L’utilizzo delle nuove tecnologie nelle Pubbliche Amministrazioni rappresentano una risorsa insostituibile che aiuta moltissimo in sede di valutazione, di programmazione e di utilizzo delle informazioni analitiche. Inoltre, consente di sopportare gli operatori nell’attività di lavoro e di migliorare i servizi prodotti.
Il livello di eccellenza che l’Italia potrà conseguire dipende dal decreto legislativo che il Parlamento approverà e dal management pubblico.
Nel suo nuovo libro “Rivoluzione in corso” il Ministro Brunetta scrive: “Il cattivo sindacalismo non solo non difende l’interesse di chi nel mondo del lavoro vuole entrare, ma spesso neanche di chi già ne fa parte.” A vostro avviso è vero che il sindacato ha avuto un’incidenza negativa sul funzionamento delle p.a. nel corso degli anni? E se così fosse, in che maniera?
Non si può ogni volta trovare un capro espiatorio diverso secondo il momento e l’interlocutore. Le responsabilità del livello di efficienza e di efficacia delle Pubbliche Amministrazioni sono complesse. Non vi è un solo responsabile.
Quali pensa che saranno gli esiti dell’applicazione di questa legge?
La legge contiene elementi positivi: Autorità indipendente, trasparenza, merito, valutazione dei risultati, piani di lavoro. Tutti fattori proposti dal senatore Pietro Ichino e dal Partito Democratico. Gli elementi specificati erano solo accennati o non previsti dal disegno di legge del Governo.
La riforma per essere operativa ha bisogno della massima convergenza possibile delle forze politiche, sindacali e sociali. E’ impensabile che la sua applicazione avvenga di autorità.
Nella bozza del decreto sono contenuti degli elementi (premi incentivanti) che sono disciplinati molto dettagliatamente, occupano lo spazio del management, contengono discriminazioni e una visione del lavoro tayloristica. Inoltre il tentativo di restringere l’area della contrattazione sindacale non porta sicuramente benefici ma confusione e contrapposizione.
Adesso tutto dipende dai contenuti del decreto legislativo che verrà approvato.
Una riforma della Pubblica Amministrazione era già stata tentata dal Ministro Bassanini negli anni ’90, ma i problemi non si sono esauriti. A suo avviso cosa non funzionò?
Secondo il senatore Pietro Ichino è mancata la trasparenza dei piani e del grado di conseguimento dei risultati e la partecipazione dei cittadini. Occorre che i cittadini conoscano il livello di efficienza dei settori della Pubblica Amministrazione e facciano sentire la loro voce.
Non è stata realizzata la valutazione e la misurazione del lavoro nelle Pubbliche Amministrazioni. Senza questi dati significativi sulla performance non si possono avviare impegni di cambiamento.
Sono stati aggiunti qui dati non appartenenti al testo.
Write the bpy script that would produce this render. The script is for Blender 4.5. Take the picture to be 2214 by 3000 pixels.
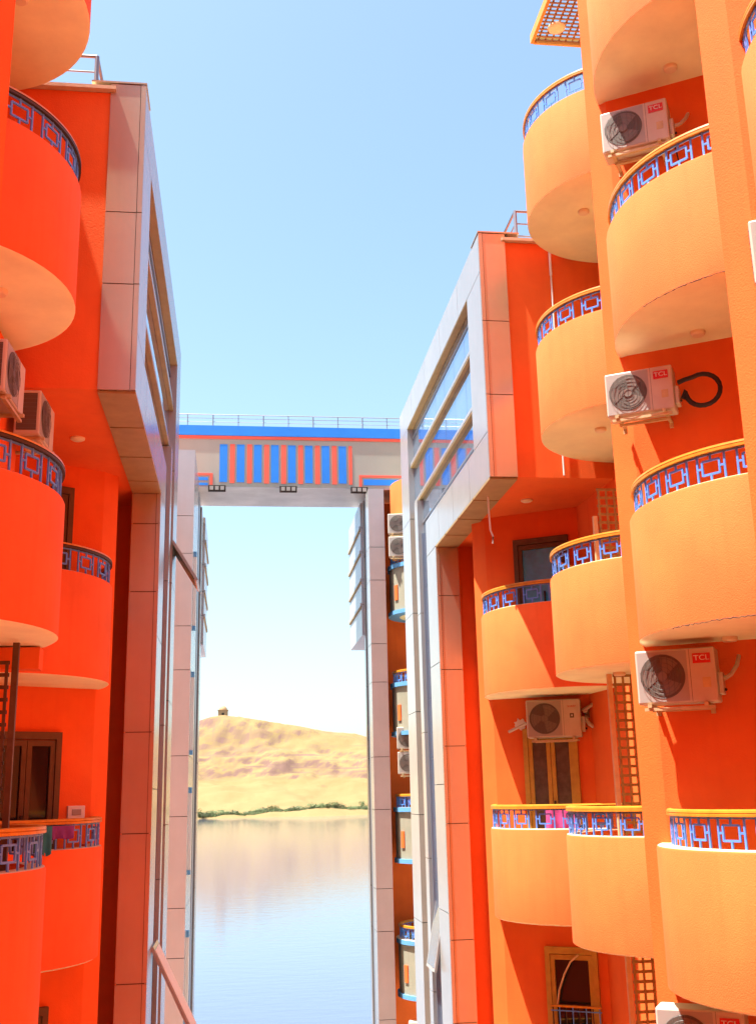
import bpy, bmesh, math, random
from mathutils import Vector, noise
random.seed(7)
R = math.radians
for o in list(bpy.data.objects): bpy.data.objects.remove(o)
scn = bpy.context.scene
col = scn.collection

# ------------------------------------------------------------------ materials
def mat(name, base, rough=.7, metal=0., spec=.4, var=0., vscale=3., bump=0., bscale=60., streak=0., streakcol=None, col2=None):
    m = bpy.data.materials.new(name); m.use_nodes = True
    nt = m.node_tree; b = nt.nodes['Principled BSDF']
    b.inputs['Base Color'].default_value = (*base, 1)
    b.inputs['Roughness'].default_value = rough
    b.inputs['Metallic'].default_value = metal
    b.inputs['Specular IOR Level'].default_value = spec
    tc = nt.nodes.new('ShaderNodeTexCoord')
    geo = nt.nodes.new('ShaderNodeNewGeometry')
    last = None
    if var > 0:
        n = nt.nodes.new('ShaderNodeTexNoise'); n.inputs['Scale'].default_value = vscale
        n.inputs['Detail'].default_value = 8; n.inputs['Roughness'].default_value = .62
        nt.links.new(geo.outputs['Position'], n.inputs['Vector'])
        mx = nt.nodes.new('ShaderNodeMix'); mx.data_type = 'RGBA'
        d = col2 if col2 else tuple(c * (1 - var) for c in base)
        l = tuple(min(1, c * (1 + var * .7)) for c in base)
        mx.inputs['A'].default_value = (*d, 1); mx.inputs['B'].default_value = (*l, 1)
        mr = nt.nodes.new('ShaderNodeMapRange'); mr.inputs['From Min'].default_value = .3; mr.inputs['From Max'].default_value = .7
        nt.links.new(n.outputs['Fac'], mr.inputs['Value'])
        nt.links.new(mr.outputs['Result'], mx.inputs['Factor'])
        last = mx.outputs['Result']
    if streak > 0:
        mp = nt.nodes.new('ShaderNodeMapping'); mp.inputs['Scale'].default_value = (6, 6, .35)
        nt.links.new(geo.outputs['Position'], mp.inputs['Vector'])
        n2 = nt.nodes.new('ShaderNodeTexNoise'); n2.inputs['Scale'].default_value = 1.6; n2.inputs['Detail'].default_value = 6
        nt.links.new(mp.outputs['Vector'], n2.inputs['Vector'])
        mr2 = nt.nodes.new('ShaderNodeMapRange'); mr2.inputs['From Min'].default_value = .5; mr2.inputs['From Max'].default_value = .8
        mr2.inputs['To Max'].default_value = streak
        nt.links.new(n2.outputs['Fac'], mr2.inputs['Value'])
        mx2 = nt.nodes.new('ShaderNodeMix'); mx2.data_type = 'RGBA'
        if last: nt.links.new(last, mx2.inputs['A'])
        else: mx2.inputs['A'].default_value = (*base, 1)
        sc = streakcol or tuple(c * .5 for c in base)
        mx2.inputs['B'].default_value = (*sc, 1)
        nt.links.new(mr2.outputs['Result'], mx2.inputs['Factor'])
        last = mx2.outputs['Result']
    if last: nt.links.new(last, b.inputs['Base Color'])
    if bump > 0:
        n3 = nt.nodes.new('ShaderNodeTexNoise'); n3.inputs['Scale'].default_value = bscale; n3.inputs['Detail'].default_value = 5
        nt.links.new(geo.outputs['Position'], n3.inputs['Vector'])
        bp = nt.nodes.new('ShaderNodeBump'); bp.inputs['Strength'].default_value = bump; bp.inputs['Distance'].default_value = .01
        nt.links.new(n3.outputs['Fac'], bp.inputs['Height'])
        nt.links.new(bp.outputs['Normal'], b.inputs['Normal'])
    return m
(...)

Se si fosse trovato al posto del Ministro Brunetta quale proposta avrebbe fatto per migliorare la condizione delle p.a e del loro rapporto con i cittadini?
Gli elementi che secondo me vanno tenuti presente sono: la semplificazione legislativa, livelli di controllo semplici e chiari, la trasparenza interna ed esterna degli obiettivi e dei risultati, semplificazione dei rapporti con le organizzazione sindacali senza togliere spazio e responsabilità alle stesse.
Un altro problema è rappresentato dalle risorse umane: creare le condizioni per attrarre i talenti nella P.A. e per farli emergere all’interno di essa.
Occorre, fermi restando gli obiettivi delle disposizioni legislative in materia di servizi pubblici, migliorare e semplificare le leggi che disciplinano l’offerta dei servizi ed intervengono negativamente nei processi di produzione delle prestazioni (alti costi per servizi minimi). L’obiettivo di sostenere le fasce più deboli poteva essere conseguito a costo zero con la maggiorazione sociale anziché con la carta acquisti ed i benefici del bonus famiglia potevano essere garantiti con l’assegno per il nucleo familiare.
Il rapporto con i cittadini deve essere trasparente e veloce nel senso della definizione efficace ed efficiente delle richieste. Inoltre gli operatori pubblici devono possedere le qualità ed i valori che animano le attività dei volontari.
La differenza tra le imprese pubbliche e private è rappresentata dall’equità.